The Twins, alas, were not making ours. They lost their fifth straight game that night, 2-1 in Boston, as a furtive glance at my phone would reveal. Back in the States, I still follow them, largely through my dad, whose nightly phone calls from the Twin Cities to Connecticut carry a high-volume backing track of Dick Bremer and Bert Blyleven calling the games on Fox Sports North. Dad is the third man in the booth, always saying the same thing: That the Twins don’t have the starting pitching to compete (even though Phil Hughes has been a happy surprise this season).
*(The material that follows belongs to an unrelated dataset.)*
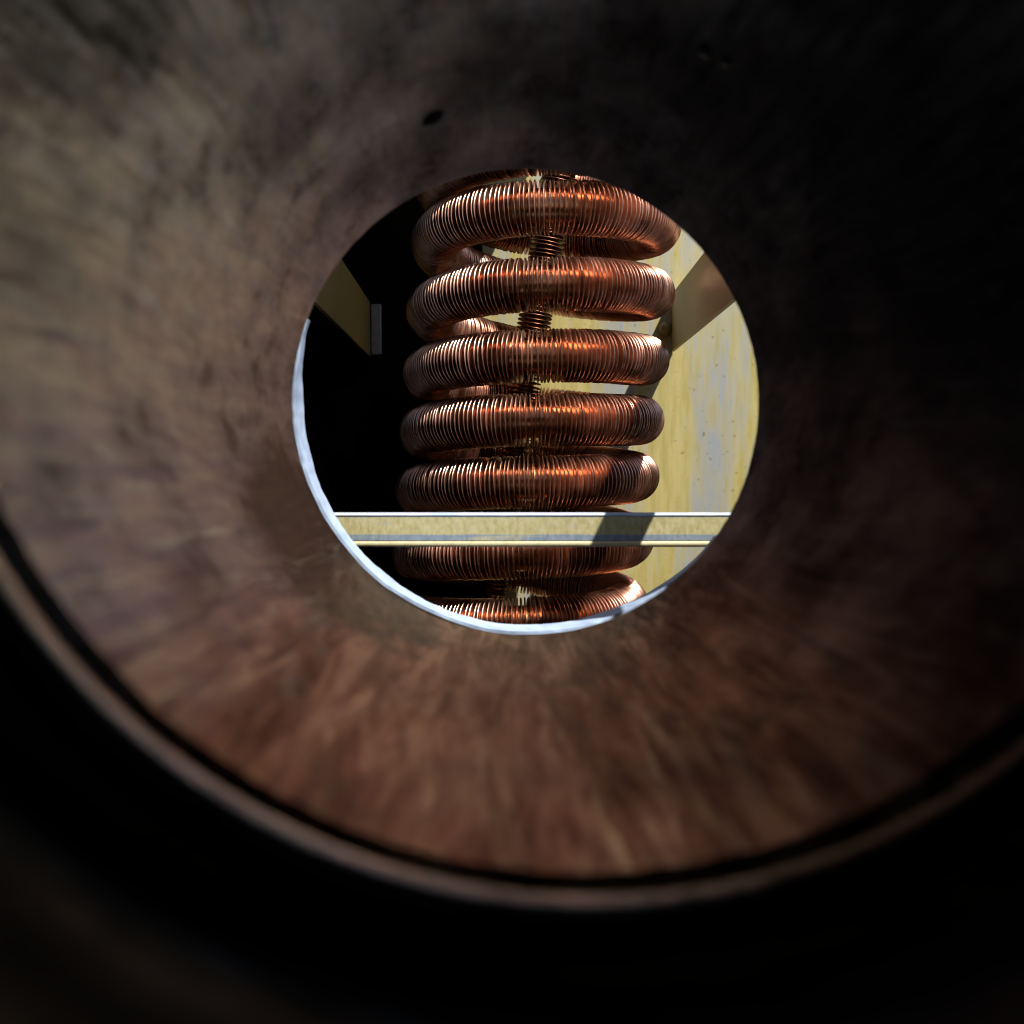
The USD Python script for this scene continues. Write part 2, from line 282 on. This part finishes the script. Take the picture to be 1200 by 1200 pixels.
def fins(points, tangents, n=36, jit=.022, scale=1.0, side=1.0):
    k = len(prof); a = np.arange(n) / n * 2 * np.pi; V, Fc = [], []
    i, j = np.meshgrid(np.arange(k - 1), np.arange(n), indexing='ij'); i, j = i.ravel(), j.ravel(); j2 = (j + 1) % n
    q = np.stack([i * n + j, i * n + j2, (i + 1) * n + j2, (i + 1) * n + j], 1); q = np.vstack([q[:, [0, 1, 2]], q[:, [0, 2, 3]]])
    for P, T in zip(points, tangents):
        T = T + rng.normal(0, jit, 3); T /= np.linalg.norm(T)
        ref = np.array([0, 0, 1.0]) if abs(T[2]) < .9 else np.array([1.0, 0, 0])
        N = ref - T * (ref @ T); N /= np.linalg.norm(N); B = np.cross(T, N)
        rs = 1 + rng.normal(0, .006)
        for (ax, r) in prof:
            rr = r * scale * (rs if r > RCORE else 1)
            V.append(P + T * ax + rr * (N[None] * np.cos(a)[:, None] + B[None] * np.sin(a)[:, None]))
        Fc.append(q + len(Fc) * k * n)
    m = trimesh.Trimesh(np.vstack(V), np.vstack(Fc), process=False)
    return m
uu = np.linspace(-1.5, 7.5, 9 * 2000 + 1); PP = coil_point(uu)
ss = np.concatenate([[0], np.cumsum(np.linalg.norm(np.diff(PP, axis=0), axis=1))])
FP = 0.00212
for k in range(9):
    ua, ub = 6.5 - k, 7.5 - k                    # from the back round the front to the back, top turn first
    sa, sb = np.interp([ua, ub], uu, ss)
    uc = np.linspace(ua, ub, 97); turn = obj('turn', tube(coil_point(uc), RCORE, 24, cap=True), copper_core, coil, smooth=40)
    g = np.arange(math.ceil(sa / FP), math.ceil(sb / FP)) * FP
    g = g + rng.normal(0, .00008, len(g))
    uf = np.interp(g, ss, uu); P = coil_point(uf); T = coil_point(uf + 1e-4) - coil_point(uf - 1e-4); T /= np.linalg.norm(T, axis=1, keepdims=True)
    obj('fins', fins(P, T), copper, turn, smooth=60, kind='stuff')

# the straight finned riser standing inside the coil
YV = YA + .022
pa, pb = at(573, 700, YV), at(659, 180, YV)
d = (pb - pa) / np.linalg.norm(pb - pa); pa = pa - d * .05; pb = pb + d * .03
riser = thing('finned_riser', 'straight upright finned copper tube standing inside the coil', 'copper tube', pa)
obj('tube', tube(np.linspace(pa, pb, 8), RCORE * .62, 20), copper_core, riser, smooth=40)
nf = int(np.linalg.norm(pb - pa) / .0024); P = pa + d * (np.arange(nf) * .0024)[:, None]
obj('fins', fins(P, np.repeat(d[None], nf, 0), n=32, scale=.73), copper_dark, riser, smooth=60, kind='stuff')

# ------------------------------------------------------------------ zinc collar cradle beyond the pipe's end
YK = 0.381
cr = thing('cradle_collar', 'half round bare zinc collar bright in the sun just beyond the pipe mouth', 'collar', (PX, YK, GZ))
ck = at(619.5, 469.0, YK); RK = 0.0825
cb_ = ring([(RK, YK - .002), (RK + .0012, YK - .002), (RK + .0012, YK + .0130), (RK, YK + .0130)], ck[0], ck[2], math.radians(160), math.radians(324), 160)
an = (np.degrees(np.arctan2(cb_.vertices[:, 2] - ck[2], cb_.vertices[:, 0] - ck[0])) % 360); tap = np.clip(np.minimum(an - 158, (324 - an) * .7) / 22, .25, 1)
cb_.vertices[:, 1] = YK - .002 + (cb_.vertices[:, 1] - YK + .002) * tap
wob = (meshkit.fbm(cb_.vertices * 90, 3, 4) - .5) * .0012 + (meshkit.fbm(cb_.vertices * 500, 2, 6) - .5) * .0004
dv = cb_.vertices - np.array([ck[0], 0, ck[2]]); dv[:, 1] = 0; dv /= np.linalg.norm(dv, axis=1, keepdims=True)
cb_.vertices = cb_.vertices + dv * wob[:, None] + np.array([0, 1.0, 0]) * (wob * 1.2)[:, None]
obj('band', cb_, bare_zinc, cr, smooth=40)
from shapely.geometry import Polygon
ang = np.radians(np.linspace(195, 325, 40)); arc = [(ck[0] + (RK + .0014) * math.cos(t), ck[2] + (RK + .0014) * math.sin(t)) for t in ang]
poly = Polygon(arc + [(arc[-1][0] + .02, arc[-1][1]), (arc[-1][0] + .02, GZ), (arc[0][0] - .02, GZ), (arc[0][0] - .02, arc[0][1])])
pl = trimesh.creation.extrude_polygon(poly, .003, engine='earcut')
pl.vertices = np.stack([pl.vertices[:, 0], YK + .002 + pl.vertices[:, 2], pl.vertices[:, 1]], 1); pl.fix_normals()
obj('stand_plate', pl, rail_mat, cr, smooth=False)

# ------------------------------------------------------------------ the pipe we look through
C1 = np.array([PX, Y1, PZ]); AX = ray(574, 587); AX /= np.linalg.norm(AX)     # the pipe dips a little towards the box
ex = np.cross(AX, [0, 0, 1.0]); ex /= np.linalg.norm(ex); ROT = np.stack([ex, AX, np.cross(ex, AX)], 1)
def tilt(m):
    m = m.copy(); m.vertices = C1 + (m.vertices - C1) @ ROT.T
    return m
def bore_hit(px, py):                          # where the sight line through a pixel meets the bore, in the pipe's own straight frame
    o = C1 + ROT.T @ (-C1) - np.array([PX, 0, PZ]); dr = ROT.T @ ray(px, py)
    aq, bq, cq = dr[0] ** 2 + dr[2] ** 2, 2 * (dr[0] * o[0] + dr[2] * o[2]), o[0] ** 2 + o[2] ** 2 - R * R
    return o + dr * ((-bq + math.sqrt(bq * bq - 4 * aq * cq)) / (2 * aq)) + np.array([PX, 0, PZ])
pipe = thing('flue_pipe', 'sooty grey and rust brown steel pipe the coil is seen through', 'pipe', (PX, Y1, PZ - R))
na, ny = 720, 216
A = np.arange(na) / na * 2 * np.pi; YY = np.linspace(Y0, Y1, ny)
AA, YG = np.meshgrid(A, YY, indexing='ij')
base = np.stack([PX + R * np.cos(AA), YG, PZ + R * np.sin(AA)], -1)
lump = (meshkit.fbm(base * np.array([90, 25, 90]), 4, 3) - .5) * .0009 + (meshkit.fbm(base * np.array([420, 70, 420]), 3, 9) - .5) * .0009
hole_pts = []
for (px, py, rh, dp) in ((508, 138, .0024, .0034),):      # a small blind hole in the upper wall
    h = bore_hit(px, py)
    dist = np.linalg.norm((base - h) * np.array([1, .8, 1]), axis=-1)
    lump = lump + dp * (1 - np.clip((dist - rh * .6) / (rh * .6), 0, 1))
edge = np.clip((Y1 - YG) / .004, 0, 1)
rad = R + lump * np.clip(edge, .3, 1)
inner = np.stack([PX + rad * np.cos(AA), YG, PZ + rad * np.sin(AA)], -1)
W = R + .0045
outer = np.stack([PX + W * np.cos(A), np.full(na, Y1), PZ + W * np.sin(A)], -1); outer0 = np.stack([PX + W * np.cos(A), np.full(na, Y0), PZ + W * np.sin(A)], -1)
grid = np.concatenate([inner, outer[:, None], outer0[:, None]], 1); kk = ny + 2
i, j = np.meshgrid(np.arange(na), np.arange(kk), indexing='ij'); i, j = i.ravel(), j.ravel(); i2, j2 = (i + 1) % na, (j + 1) % kk
f = np.stack([i * kk + j, i * kk + j2, i2 * kk + j2, i2 * kk + j], 1)
pm = trimesh.Trimesh(grid.reshape(-1, 3), np.vstack([f[:, [0, 1, 2]], f[:, [0, 2, 3]]]), process=False); pm.fix_normals()
obj('wall', tilt(pm), pipe_mat, pipe, smooth=50)
for (px, py) in ((827, 60), (851, 70)):                                # two screw tips poking through the upper right wall
    h = bore_hit(px, py); n_ = np.array([PX - h[0], 0, PZ - h[2]]); n_ /= np.linalg.norm(n_)
    obj('screw_tip', tilt(tube([h - n_ * .001, h + n_ * .0005, h + n_ * .0010, h + n_ * .0013], [.0012, .0012, .0009, .0002], 16)), grey_tab, pipe, smooth=40)

# ------------------------------------------------------------------ gasket, bead and the dark sleeve at the near end
gk = thing('sleeve_adapter', 'black ribbed adapter sleeve around the near end with a grey rolled bead', 'pipe adapter', (PX, .12, PZ - .08))
obj('gasket', tilt(ring([(.0678, Y0 - .0005), (.0678, Y0 - .0054), (.0700, Y0 - .0054), (.0700, Y0 - .0005)], PX, PZ)), black_rubber, gk)
bp = [(.0690, -.0058), (.0660, -.0056), (.0652, -.0059), (.0648, -.0067), (.0647, -.0084), (.0648, -.0100), (.0652, -.0108), (.0660, -.0112), (.0690, -.0110)]
obj('bead', tilt(ring([(a_, Y0 + b_) for a_, b_ in bp], PX, PZ)), bead_mat, gk, smooth=60)
pr = [(.0705, Y0 - .002)]
for i_ in range(12):
    y = Y0 - .012 - i_ * .016
    pr += [(.0712, y), (.0700, y - .004), (.0712, y - .008)]
pr += [(.0712, -.09), (.078, -.09), (.078, Y0 - .002)]
obj('sleeve', tilt(ring(pr, PX, PZ)), sleeve_mat, gk, smooth=60)
obj('blackout_cap', tilt(ring([(.0005, -.0945), (.078, -.0945), (.078, -.0905), (.0005, -.0905)], PX, PZ)), sleeve_mat, gk, smooth=30)  # unseen, added behind the camera to keep daylight out of the pipe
My father can be an unreliable narrator. We’d been chatting for half an hour one night in 2007 — the ball game humming in the ­background — when an ESPN ticker informed me that the Minnesota pitcher was perfect through eight. “Why didn’t you tell me Scott Baker has a perfect game going?” I shouted down the line, and my father replied in a small, chastened voice, “I didn’t wanna jinx him.”

Dad has a penchant for butchering player names — I will always think of the White Sox first baseman Paul Konerko as Paul Kernocko — but he loves the Twins and I love him, and my greatest regret in life is that when the Kiss Cam found me at the Metrodome, I turned to my left and kissed my wife when I should have turned to my right and kissed my dad.